Hay una persona extraordinaria que hoy me ha llamado. Tiene un corazón inmenso y dedica la mayor parte de su tiempo a Caritas, trabajando voluntariamente por uno de los colectivos que menos se tienen hoy en cuenta. Se ha puesto en comunicación conmigo porque se sentía muy mal y necesitaba desahogar y llorar con alguien.
Me ha contado que acaba de salir de unas gestiones que habían tenido un desenlace inesperado y perjudicial para la persona a la que estaba intentando ayudar. Sentía en sus carnes la pena de ese hombre, sufría con su situación y, además, le atormentaba la duda de si se había hecho lo correcto o si habría existido la posibilidad de otras vías de actuación que, quizás, hubiesen acabado mejor.
Mientras hablábamos, también me compartía lo inapropiado que le parecía estar llorando en lugar de mostrar una seguridad “más profesional” y yo le he contestado “¡a mí me lo vas a decir!, ¡al cura que no puede evitar que se le salten las lágrimas en los funerales o cuando las personas le confiesan sus sufrimientos!”
Verdaderamente, comprendo muy bien su sentir y su pesar: el no poder impedir implicarte con las gentes y sus problemas; el no poder hacer nada más que rezar (y nada menos) en la mayor parte de las situaciones; el pensar que no lo estás haciendo bien, que no estás a la altura de la responsabilidad que un hermano supone cuando se pone en tus manos…

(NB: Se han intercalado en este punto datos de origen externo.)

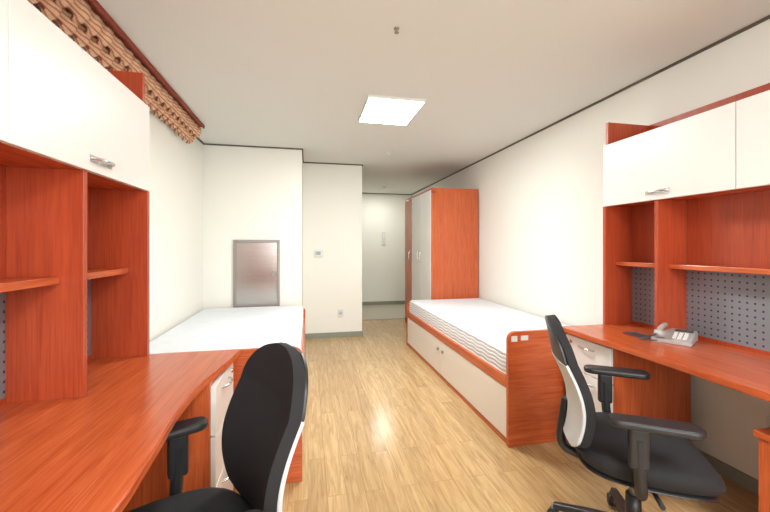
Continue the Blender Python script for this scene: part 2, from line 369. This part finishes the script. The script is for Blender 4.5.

Esta noche le diría a mi amiga que no se avergüence, que sólo comete errores el que apuesta y trabaja; que sus lágrimas son preciosas y que, aunque las cosas no hayan tenido el fin deseado para aquella persona, ahí ha estado ella, dispuesta a ayudar y acompañar… ahí está cada día, con tantos y tantos hermanos de los que nadie se acuerda, y esa presencia y voluntad ya son, en sí mismas, la mejor asistencia que se puede ofrecer.
Eso es también lo que hoy he querido dibujaros a quienes podáis leerme: un hombre y una mujer desnudos, desvalidos, arropados únicamente por sus lágrimas, por un llanto compasivo y comprometido; dos personas que en su pobreza ofrecen las manos a Dios y –por Él- a la humanidad.
Son manos vacías, sí, pero entregadas y en ese gesto es cuando la nada se llena de amor.